The EU is set to decide just before, but expectations are that it will allow the deal. When the first leg expires, neither decision is likely out. The stock is very unlikely to have spiked at that point. After the 26th, it could go on a good run because a significant hurdle will have cleared. It is also much more likely the FTC issues will clear up if two regulators give it a pass. Microsoft has told the FTC it won’t close before early May. It could close later in May or June if the agency can be satisfied. If not, they are set to go to court in early August.
A position I like that’s a bit more straightforward is a simple covered call. One version I like is to sell the April 21′ $85 calls for $1.03. While owning enough stock. This also benefits from the calls expiring before the April 26th CMA date.
After the 26th, it would be possible to reload on covered calls if they offer a decent yield.

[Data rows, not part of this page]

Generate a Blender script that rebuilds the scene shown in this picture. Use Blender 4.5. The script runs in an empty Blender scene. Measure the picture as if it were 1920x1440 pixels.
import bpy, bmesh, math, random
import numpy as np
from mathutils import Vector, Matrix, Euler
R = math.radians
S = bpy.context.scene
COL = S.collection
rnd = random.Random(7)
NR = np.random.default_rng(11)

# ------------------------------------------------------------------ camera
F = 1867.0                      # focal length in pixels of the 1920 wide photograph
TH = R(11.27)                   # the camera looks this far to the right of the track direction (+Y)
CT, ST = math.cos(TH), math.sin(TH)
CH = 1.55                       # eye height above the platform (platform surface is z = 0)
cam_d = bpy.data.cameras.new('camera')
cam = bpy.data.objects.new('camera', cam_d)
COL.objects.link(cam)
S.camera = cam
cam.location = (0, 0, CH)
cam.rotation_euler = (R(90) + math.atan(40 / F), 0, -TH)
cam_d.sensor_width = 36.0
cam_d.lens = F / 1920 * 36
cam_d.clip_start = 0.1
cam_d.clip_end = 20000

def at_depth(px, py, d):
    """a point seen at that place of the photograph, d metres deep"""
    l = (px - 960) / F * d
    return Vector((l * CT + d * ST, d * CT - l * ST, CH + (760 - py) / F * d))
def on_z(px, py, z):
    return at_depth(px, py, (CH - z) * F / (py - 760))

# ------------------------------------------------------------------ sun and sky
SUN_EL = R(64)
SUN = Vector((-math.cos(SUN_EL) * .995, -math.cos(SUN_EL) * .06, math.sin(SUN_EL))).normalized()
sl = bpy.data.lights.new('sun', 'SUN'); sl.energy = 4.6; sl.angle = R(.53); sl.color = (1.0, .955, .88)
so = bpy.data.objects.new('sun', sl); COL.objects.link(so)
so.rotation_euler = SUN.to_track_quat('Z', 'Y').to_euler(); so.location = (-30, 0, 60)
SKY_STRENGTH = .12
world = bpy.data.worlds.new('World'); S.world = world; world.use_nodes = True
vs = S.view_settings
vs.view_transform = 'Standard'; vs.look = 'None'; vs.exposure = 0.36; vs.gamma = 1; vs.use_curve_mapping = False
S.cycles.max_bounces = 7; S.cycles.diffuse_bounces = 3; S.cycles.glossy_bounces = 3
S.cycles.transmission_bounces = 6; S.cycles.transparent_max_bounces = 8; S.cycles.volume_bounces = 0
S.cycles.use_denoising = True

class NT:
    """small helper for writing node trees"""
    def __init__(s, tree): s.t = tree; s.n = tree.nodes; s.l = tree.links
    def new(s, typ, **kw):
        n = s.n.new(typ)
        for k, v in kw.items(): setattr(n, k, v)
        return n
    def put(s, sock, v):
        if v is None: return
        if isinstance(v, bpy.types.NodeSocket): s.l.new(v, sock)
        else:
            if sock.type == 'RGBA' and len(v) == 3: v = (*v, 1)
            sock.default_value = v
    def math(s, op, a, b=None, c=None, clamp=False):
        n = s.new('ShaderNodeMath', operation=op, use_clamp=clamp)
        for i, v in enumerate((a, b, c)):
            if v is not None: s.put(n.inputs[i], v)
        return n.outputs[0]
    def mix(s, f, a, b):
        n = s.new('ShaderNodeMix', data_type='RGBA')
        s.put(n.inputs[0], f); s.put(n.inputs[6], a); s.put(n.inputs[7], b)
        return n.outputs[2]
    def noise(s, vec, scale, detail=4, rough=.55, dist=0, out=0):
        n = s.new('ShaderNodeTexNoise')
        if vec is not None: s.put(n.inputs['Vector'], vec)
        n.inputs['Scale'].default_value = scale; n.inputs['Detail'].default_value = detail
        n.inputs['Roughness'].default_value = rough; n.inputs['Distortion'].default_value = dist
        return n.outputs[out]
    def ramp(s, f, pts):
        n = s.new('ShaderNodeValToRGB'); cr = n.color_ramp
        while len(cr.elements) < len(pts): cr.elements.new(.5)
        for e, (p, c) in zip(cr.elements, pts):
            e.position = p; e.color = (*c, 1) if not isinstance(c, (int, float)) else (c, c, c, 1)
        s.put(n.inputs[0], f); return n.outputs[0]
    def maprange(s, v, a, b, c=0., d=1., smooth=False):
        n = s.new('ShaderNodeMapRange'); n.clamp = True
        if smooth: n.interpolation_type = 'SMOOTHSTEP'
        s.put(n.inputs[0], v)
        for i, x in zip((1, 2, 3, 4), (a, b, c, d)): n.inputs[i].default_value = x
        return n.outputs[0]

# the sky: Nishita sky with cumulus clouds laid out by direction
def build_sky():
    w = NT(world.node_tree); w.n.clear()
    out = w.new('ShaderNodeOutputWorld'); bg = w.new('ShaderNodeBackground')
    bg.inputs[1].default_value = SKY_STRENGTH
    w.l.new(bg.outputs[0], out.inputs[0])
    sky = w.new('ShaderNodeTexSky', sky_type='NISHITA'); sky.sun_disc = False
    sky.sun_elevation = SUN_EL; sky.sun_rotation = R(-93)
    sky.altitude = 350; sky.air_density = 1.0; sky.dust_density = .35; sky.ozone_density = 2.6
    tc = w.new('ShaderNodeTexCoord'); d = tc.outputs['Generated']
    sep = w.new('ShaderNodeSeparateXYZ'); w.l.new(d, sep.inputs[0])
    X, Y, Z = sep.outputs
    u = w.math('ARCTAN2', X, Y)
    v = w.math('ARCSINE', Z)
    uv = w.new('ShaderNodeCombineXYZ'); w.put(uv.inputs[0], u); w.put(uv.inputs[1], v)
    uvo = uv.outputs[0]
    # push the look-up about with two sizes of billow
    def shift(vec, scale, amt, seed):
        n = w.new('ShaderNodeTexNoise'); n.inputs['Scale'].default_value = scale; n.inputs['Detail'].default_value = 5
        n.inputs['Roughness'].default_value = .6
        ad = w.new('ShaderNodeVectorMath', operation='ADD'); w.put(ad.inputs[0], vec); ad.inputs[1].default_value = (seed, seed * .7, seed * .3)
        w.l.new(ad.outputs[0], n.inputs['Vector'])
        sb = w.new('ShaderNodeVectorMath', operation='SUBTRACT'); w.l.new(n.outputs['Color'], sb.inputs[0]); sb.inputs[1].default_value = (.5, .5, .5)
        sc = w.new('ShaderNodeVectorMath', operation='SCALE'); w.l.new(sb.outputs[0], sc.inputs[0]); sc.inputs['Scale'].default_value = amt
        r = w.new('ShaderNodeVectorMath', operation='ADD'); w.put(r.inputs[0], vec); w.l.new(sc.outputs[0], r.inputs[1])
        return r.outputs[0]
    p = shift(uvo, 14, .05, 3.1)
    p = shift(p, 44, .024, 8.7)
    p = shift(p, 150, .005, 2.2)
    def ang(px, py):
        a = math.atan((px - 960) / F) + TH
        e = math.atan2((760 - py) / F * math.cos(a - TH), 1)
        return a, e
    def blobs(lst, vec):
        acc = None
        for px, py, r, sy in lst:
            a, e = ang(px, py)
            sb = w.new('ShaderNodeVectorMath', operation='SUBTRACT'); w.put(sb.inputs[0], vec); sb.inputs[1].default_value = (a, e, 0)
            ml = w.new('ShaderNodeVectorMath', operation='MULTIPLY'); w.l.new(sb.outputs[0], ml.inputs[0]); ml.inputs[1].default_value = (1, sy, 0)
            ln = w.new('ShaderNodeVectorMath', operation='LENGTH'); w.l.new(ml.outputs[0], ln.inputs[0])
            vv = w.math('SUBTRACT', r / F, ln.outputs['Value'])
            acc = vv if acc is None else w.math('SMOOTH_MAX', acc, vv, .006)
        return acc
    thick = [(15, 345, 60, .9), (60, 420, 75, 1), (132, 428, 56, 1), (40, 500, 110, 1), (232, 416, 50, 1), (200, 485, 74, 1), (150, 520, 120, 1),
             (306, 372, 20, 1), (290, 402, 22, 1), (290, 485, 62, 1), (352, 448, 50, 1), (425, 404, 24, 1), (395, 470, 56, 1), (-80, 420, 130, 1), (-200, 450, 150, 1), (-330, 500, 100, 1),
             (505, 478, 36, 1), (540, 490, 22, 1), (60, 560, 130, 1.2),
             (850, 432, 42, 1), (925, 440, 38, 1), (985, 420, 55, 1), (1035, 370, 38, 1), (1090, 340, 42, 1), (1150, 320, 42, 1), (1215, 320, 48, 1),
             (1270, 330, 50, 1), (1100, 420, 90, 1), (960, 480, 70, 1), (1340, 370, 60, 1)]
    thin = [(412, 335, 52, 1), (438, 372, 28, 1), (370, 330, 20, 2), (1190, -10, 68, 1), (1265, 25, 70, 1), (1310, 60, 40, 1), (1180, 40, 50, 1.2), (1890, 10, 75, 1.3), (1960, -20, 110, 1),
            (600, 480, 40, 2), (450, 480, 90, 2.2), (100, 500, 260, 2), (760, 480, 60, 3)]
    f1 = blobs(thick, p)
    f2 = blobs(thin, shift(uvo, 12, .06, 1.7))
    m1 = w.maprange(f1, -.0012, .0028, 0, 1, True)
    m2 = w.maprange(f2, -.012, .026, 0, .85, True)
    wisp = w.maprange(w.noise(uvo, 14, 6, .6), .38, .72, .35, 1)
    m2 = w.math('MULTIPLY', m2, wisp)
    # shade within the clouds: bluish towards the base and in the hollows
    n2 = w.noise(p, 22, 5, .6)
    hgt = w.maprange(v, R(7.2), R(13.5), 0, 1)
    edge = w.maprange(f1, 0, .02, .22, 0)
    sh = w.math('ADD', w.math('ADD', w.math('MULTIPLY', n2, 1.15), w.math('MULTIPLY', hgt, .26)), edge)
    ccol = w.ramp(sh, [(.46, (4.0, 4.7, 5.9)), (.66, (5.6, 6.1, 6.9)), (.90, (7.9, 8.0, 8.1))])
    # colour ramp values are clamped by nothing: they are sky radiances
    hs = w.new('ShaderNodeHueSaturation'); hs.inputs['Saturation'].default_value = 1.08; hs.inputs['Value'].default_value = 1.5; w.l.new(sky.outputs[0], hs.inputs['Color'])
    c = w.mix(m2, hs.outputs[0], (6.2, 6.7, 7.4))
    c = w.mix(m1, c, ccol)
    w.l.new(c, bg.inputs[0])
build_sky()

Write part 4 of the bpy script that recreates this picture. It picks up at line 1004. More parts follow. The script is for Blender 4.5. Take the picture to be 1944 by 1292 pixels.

For example, $95 August calls. If the deal breaks, this position is in the short term, still excruciating. But it is slightly less painful because of the sold call. I don’t mind the downside as much as on some other deals. Activision is a quality company with valuable assets that will likely produce positive cash flow for many years. Nadella snapped it up just as the stock bottomed. This followed persistent headlines about how Activision management allegedly engaged in sexual misconduct, and CEO Kotick covered it up. By the time the deal breaks, this negative overhang is a bit further in the rearview mirror and hopefully dealt with adequately.
Disclosure: I/we have a beneficial long position in the shares of ATVI either through stock ownership, options, or other derivatives. I wrote this article myself, and it expresses my own opinions. I am not receiving compensation for it (other than from Seeking Alpha). I have no business relationship with any company whose stock is mentioned in this article.